• [TASK PROMPT]: Write out each line word for word. Drop pictures.

(Scenes as source code)

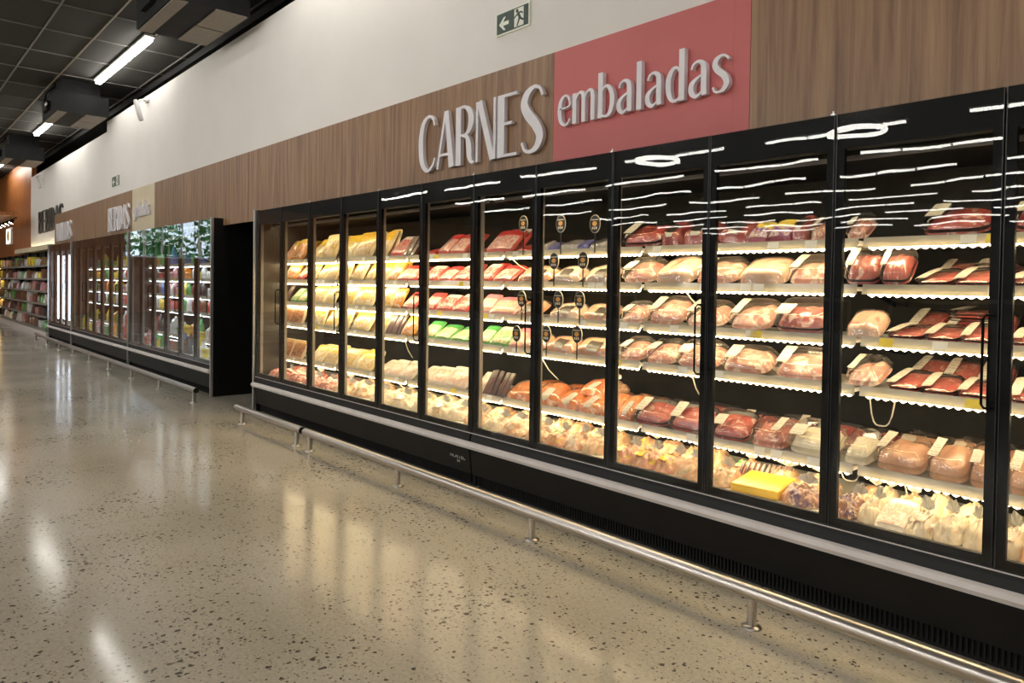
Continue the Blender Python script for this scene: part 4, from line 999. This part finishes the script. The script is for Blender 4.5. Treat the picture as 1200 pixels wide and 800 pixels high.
for x0, x1, lv, nm in ((-27.5, -19.85, RL, 'long far rack'), (-32.4, -27.9, RL[1:], 'yellow-lit rack')):
    n = int((x1-x0)/.42)
    for li, z in enumerate(lv):
        for q in range(n):
            x = x0+(x1-x0)*(q+.5)/n; c = drnd.choice(('brown', 'white', 'dark', 'brown', 'dark', 'brown', 'yellow', 'pink', 'green', 'white') if nm[0] == 'l' else ('yellow', 'orange', 'white', 'brown'))
            if drnd.random() < .5: o = link('carton_box', BOXM[c]); cat = 'box'
            else: o = link('sack', SACK[c]); cat = 'bag'
            o.location = (x, 3.215, z+.001); o.scale = (1.25, 1, drnd.uniform(.8, 1.25))
            tag(o, '%s %s, %s, %s shelf from top, %s from left' % (c, cat, nm, ORD[len(lv)-li], ORD[q+1]), cat, 'goods on the '+nm)
# lit wall sign, hanging soffit with spotlights
ls = tag(empty('lit_sign', (-28.4, 3.44, 2.5)), 'small glowing sign on the orange wall', 'sign')
MB().box(-.5, .5, -.06, -.002, 0, .55).build('case_frame', M['white_plastic'], ls); MB().box(-.46, .46, -.066, -.06, .04, .51).build('lit_face', M['lit_sign'], ls)
MB().extr([(.25*math.cos(a*.5236), .28+.17*math.sin(a*.5236)) for a in range(12)], -.070, -.066).build('emblem', M['yellow_tag'], ls)
sf = tag(empty('hanging_soffit', (-24.6, 2.75, 3.0)), 'hanging soffit with a row of spotlights at far left', 'soffit')
MB().box(-4, 1.2, -2.6, .25, .1, .2).build('board', M['wood_orange'], sf)
MB().box(-4, 1.2, .2, .23, .03, .06).build('track', M['black_case'], sf)
MB().box(-3, -2.97, -.5, -.47, .2, 1.9).box(1, 1.03, -.5, -.47, .2, 1.9).build('hanger', M['black_case'], sf)
for k in range(6):
    h = MB().lathe([(.03, 0), (.05, -.02), (.06, -.12)], 10).build('spot_head', M['black_case'], sf); h.location = (-3.2+k*.75, .22, .05); h.rotation_euler = (R(-25), 0, 0)
    MB().lathe([(.05, -.126), (.05, -.118)], 10).build('spot_lamp', M['spot_led'], h)

# ------------------------------------------------------------------ freezer islands across the aisle (mirrored in the doors)
for k in range(4):
    r = tag(empty('chest_freezer', (-15+4.2*k, -5.2, 0)), '%s chest freezer mirrored in the meat doors' % ORD[k+1], 'freezer', 'chest freezers')
    MB().box(-1.9, 1.9, -.6, .6, .1, .75).box(-1.8, 1.8, -.5, .5, 0, .1).build('body', M['freezer'], r)
    MB().box(-1.88, 1.88, .60, .62, .70, .78).build('rim', M['silver'], r)
    MB().box(-1.8, 1.8, -.03, .03, 1.25, 1.31).build('top_bar', M['silver'], r)
    for xx in (-1.8, 0, 1.8): MB().box(xx-.02, xx+.02, -.02, .02, .75, 1.27).build('post', M['silver'], r)
    for q in range(4): MB().box(-1.8+.92*q, -1.0+.92*q, -.5, .5, .75, .80).build('lid', M['acrylic'], r)
print('objects', len(bpy.data.objects))
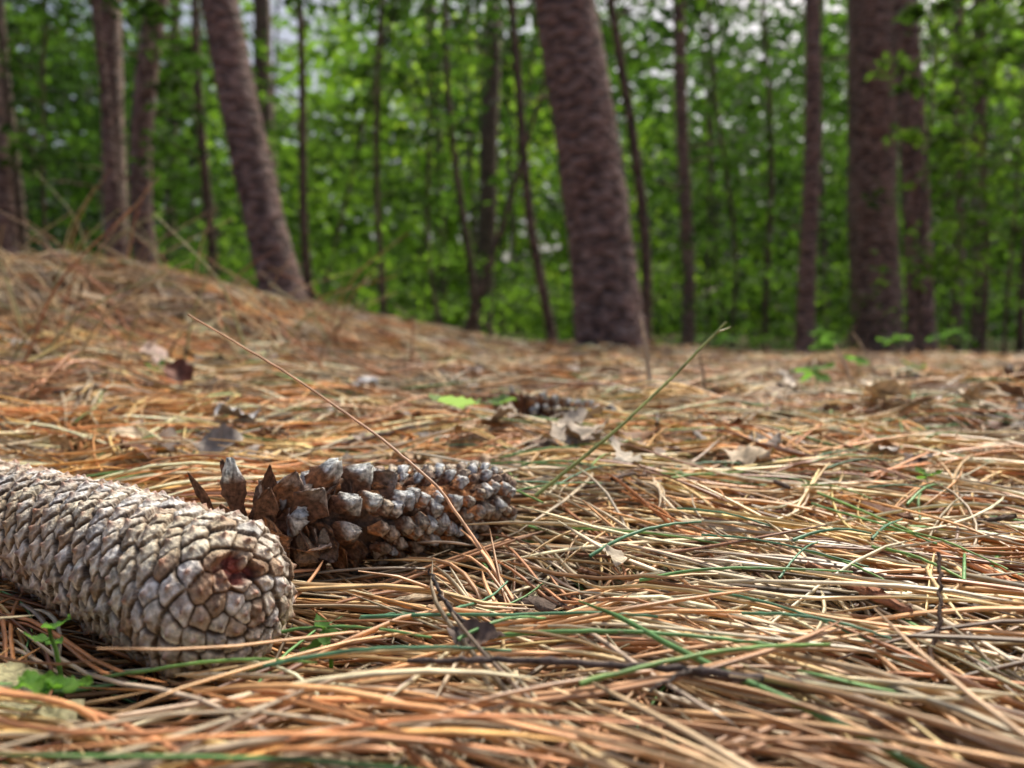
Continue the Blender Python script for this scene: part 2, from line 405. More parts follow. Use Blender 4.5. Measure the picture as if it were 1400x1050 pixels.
# ------------------------------------------------------------------ weathered cone with lifted scales
def scale_geo(Ls, Wd, Th, r, seedv, thin=False):
    nu, nv = 9, 12
    uu = np.linspace(-1, 1, nu)[None, :]; vv = np.linspace(0, 1, nv)[:, None]
    tipw = np.where(vv < .66, 1, np.clip((1.03 - vv) / .37, .06, 1) ** .7)
    w = Wd * (.42 + .58 * sstep(0, .62, vv)) * tipw
    w = w * (1 + .07 * r.standard_normal((nv, 1)))
    x = uu * w; y = Ls * vv + 0 * uu
    if thin: th = Th * .35 * (1 - .5 * np.abs(uu)) * (1 - .5 * sstep(.84, 1.0, vv)) + 0 * vv
    else: th = Th * (.25 + .75 * sstep(.45, .78, vv)) * (1 - .75 * np.abs(uu) ** 1.3) * (1 - .85 * sstep(.80, 1.0, vv))
    um = (0 if thin else 1) * Th * .35 * np.exp(-((uu / .2) ** 2 + ((vv - .78) / .05) ** 2))
    cup = (-.18 if not thin else .3) * Wd * uu ** 2
    top = np.stack([x, y, cup + th + um + 0 * x], -1); bot = np.stack([x, y, cup - th * .35 + 0 * x], -1)
    top[..., 2] += r.standard_normal((nv, nu)) * Th * .10; top[..., 0] += r.standard_normal((nv, nu)) * Wd * .035
    top[-3:, :, 1] += r.standard_normal((3, nu)) * Ls * .025
    V = np.concatenate([top.reshape(-1, 3), bot.reshape(-1, 3)]); K = nu * nv
    i, j = np.meshgrid(np.arange(nv - 1), np.arange(nu - 1), indexing='ij')
    q = np.stack([i * nu + j, i * nu + j + 1, (i + 1) * nu + j + 1, (i + 1) * nu + j], -1).reshape(-1, 4)
    qs = [q, q[:, ::-1] + K]
    b = []
    for jx in range(nu - 1): b.append([(nv - 1) * nu + jx, (nv - 1) * nu + jx + 1, (nv - 1) * nu + jx + 1 + K, (nv - 1) * nu + jx + K])
    for ix in range(nv - 1):
        b.append([ix * nu, (ix + 1) * nu, (ix + 1) * nu + K, ix * nu + K]); b.append([ix * nu + nu - 1, ix * nu + nu - 1 + K, (ix + 1) * nu + nu - 1 + K, (ix + 1) * nu + nu - 1])
    Q = np.concatenate(qs + [np.array(b)])
    vfull = np.repeat(np.linspace(0, 1, nv), nu); ufull = np.tile(np.linspace(-1, 1, nu), nv)
    return V, Q, np.concatenate([vfull, vfull]), np.concatenate([ufull, ufull]), np.concatenate([np.ones(K), np.zeros(K)])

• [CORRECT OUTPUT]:
Continue the Blender Python script for this scene: part 4, from line 999. This part finishes the script. The script is for Blender 4.5. Treat the picture as 1200 pixels wide and 800 pixels high.
for x0, x1, lv, nm in ((-27.5, -19.85, RL, 'long far rack'), (-32.4, -27.9, RL[1:], 'yellow-lit rack')):
    n = int((x1-x0)/.42)
    for li, z in enumerate(lv):
        for q in range(n):
            x = x0+(x1-x0)*(q+.5)/n; c = drnd.choice(('brown', 'white', 'dark', 'brown', 'dark', 'brown', 'yellow', 'pink', 'green', 'white') if nm[0] == 'l' else ('yellow', 'orange', 'white', 'brown'))
            if drnd.random() < .5: o = link('carton_box', BOXM[c]); cat = 'box'
            else: o = link('sack', SACK[c]); cat = 'bag'
            o.location = (x, 3.215, z+.001); o.scale = (1.25, 1, drnd.uniform(.8, 1.25))
            tag(o, '%s %s, %s, %s shelf from top, %s from left' % (c, cat, nm, ORD[len(lv)-li], ORD[q+1]), cat, 'goods on the '+nm)
# lit wall sign, hanging soffit with spotlights
ls = tag(empty('lit_sign', (-28.4, 3.44, 2.5)), 'small glowing sign on the orange wall', 'sign')
MB().box(-.5, .5, -.06, -.002, 0, .55).build('case_frame', M['white_plastic'], ls); MB().box(-.46, .46, -.066, -.06, .04, .51).build('lit_face', M['lit_sign'], ls)
MB().extr([(.25*math.cos(a*.5236), .28+.17*math.sin(a*.5236)) for a in range(12)], -.070, -.066).build('emblem', M['yellow_tag'], ls)
sf = tag(empty('hanging_soffit', (-24.6, 2.75, 3.0)), 'hanging soffit with a row of spotlights at far left', 'soffit')
MB().box(-4, 1.2, -2.6, .25, .1, .2).build('board', M['wood_orange'], sf)
MB().box(-4, 1.2, .2, .23, .03, .06).build('track', M['black_case'], sf)
MB().box(-3, -2.97, -.5, -.47, .2, 1.9).box(1, 1.03, -.5, -.47, .2, 1.9).build('hanger', M['black_case'], sf)
for k in range(6):
    h = MB().lathe([(.03, 0), (.05, -.02), (.06, -.12)], 10).build('spot_head', M['black_case'], sf); h.location = (-3.2+k*.75, .22, .05); h.rotation_euler = (R(-25), 0, 0)
    MB().lathe([(.05, -.126), (.05, -.118)], 10).build('spot_lamp', M['spot_led'], h)

# ------------------------------------------------------------------ freezer islands across the aisle (mirrored in the doors)
for k in range(4):
    r = tag(empty('chest_freezer', (-15+4.2*k, -5.2, 0)), '%s chest freezer mirrored in the meat doors' % ORD[k+1], 'freezer', 'chest freezers')
    MB().box(-1.9, 1.9, -.6, .6, .1, .75).box(-1.8, 1.8, -.5, .5, 0, .1).build('body', M['freezer'], r)
    MB().box(-1.88, 1.88, .60, .62, .70, .78).build('rim', M['silver'], r)
    MB().box(-1.8, 1.8, -.03, .03, 1.25, 1.31).build('top_bar', M['silver'], r)
    for xx in (-1.8, 0, 1.8): MB().box(xx-.02, xx+.02, -.02, .02, .75, 1.27).build('post', M['silver'], r)
    for q in range(4): MB().box(-1.8+.92*q, -1.0+.92*q, -.5, .5, .75, .80).build('lid', M['acrylic'], r)
print('objects', len(bpy.data.objects))
Continue the Blender Python script for this scene: part 2, from line 405. More parts follow. Use Blender 4.5. Measure the picture as if it were 1400x1050 pixels.
# ------------------------------------------------------------------ weathered cone with lifted scales
def scale_geo(Ls, Wd, Th, r, seedv, thin=False):
    nu, nv = 9, 12
    uu = np.linspace(-1, 1, nu)[None, :]; vv = np.linspace(0, 1, nv)[:, None]
    tipw = np.where(vv < .66, 1, np.clip((1.03 - vv) / .37, .06, 1) ** .7)
    w = Wd * (.42 + .58 * sstep(0, .62, vv)) * tipw
    w = w * (1 + .07 * r.standard_normal((nv, 1)))
    x = uu * w; y = Ls * vv + 0 * uu
    if thin: th = Th * .35 * (1 - .5 * np.abs(uu)) * (1 - .5 * sstep(.84, 1.0, vv)) + 0 * vv
    else: th = Th * (.25 + .75 * sstep(.45, .78, vv)) * (1 - .75 * np.abs(uu) ** 1.3) * (1 - .85 * sstep(.80, 1.0, vv))
    um = (0 if thin else 1) * Th * .35 * np.exp(-((uu / .2) ** 2 + ((vv - .78) / .05) ** 2))
    cup = (-.18 if not thin else .3) * Wd * uu ** 2
    top = np.stack([x, y, cup + th + um + 0 * x], -1); bot = np.stack([x, y, cup - th * .35 + 0 * x], -1)
    top[..., 2] += r.standard_normal((nv, nu)) * Th * .10; top[..., 0] += r.standard_normal((nv, nu)) * Wd * .035
    top[-3:, :, 1] += r.standard_normal((3, nu)) * Ls * .025
    V = np.concatenate([top.reshape(-1, 3), bot.reshape(-1, 3)]); K = nu * nv
    i, j = np.meshgrid(np.arange(nv - 1), np.arange(nu - 1), indexing='ij')
    q = np.stack([i * nu + j, i * nu + j + 1, (i + 1) * nu + j + 1, (i + 1) * nu + j], -1).reshape(-1, 4)
    qs = [q, q[:, ::-1] + K]
    b = []
    for jx in range(nu - 1): b.append([(nv - 1) * nu + jx, (nv - 1) * nu + jx + 1, (nv - 1) * nu + jx + 1 + K, (nv - 1) * nu + jx + K])
    for ix in range(nv - 1):
        b.append([ix * nu, (ix + 1) * nu, (ix + 1) * nu + K, ix * nu + K]); b.append([ix * nu + nu - 1, ix * nu + nu - 1 + K, (ix + 1) * nu + nu - 1 + K, (ix + 1) * nu + nu - 1])
    Q = np.concatenate(qs + [np.array(b)])
    vfull = np.repeat(np.linspace(0, 1, nv), nu); ufull = np.tile(np.linspace(-1, 1, nu), nv)
    return V, Q, np.concatenate([vfull, vfull]), np.concatenate([ufull, ufull]), np.concatenate([np.ones(K), np.zeros(K)])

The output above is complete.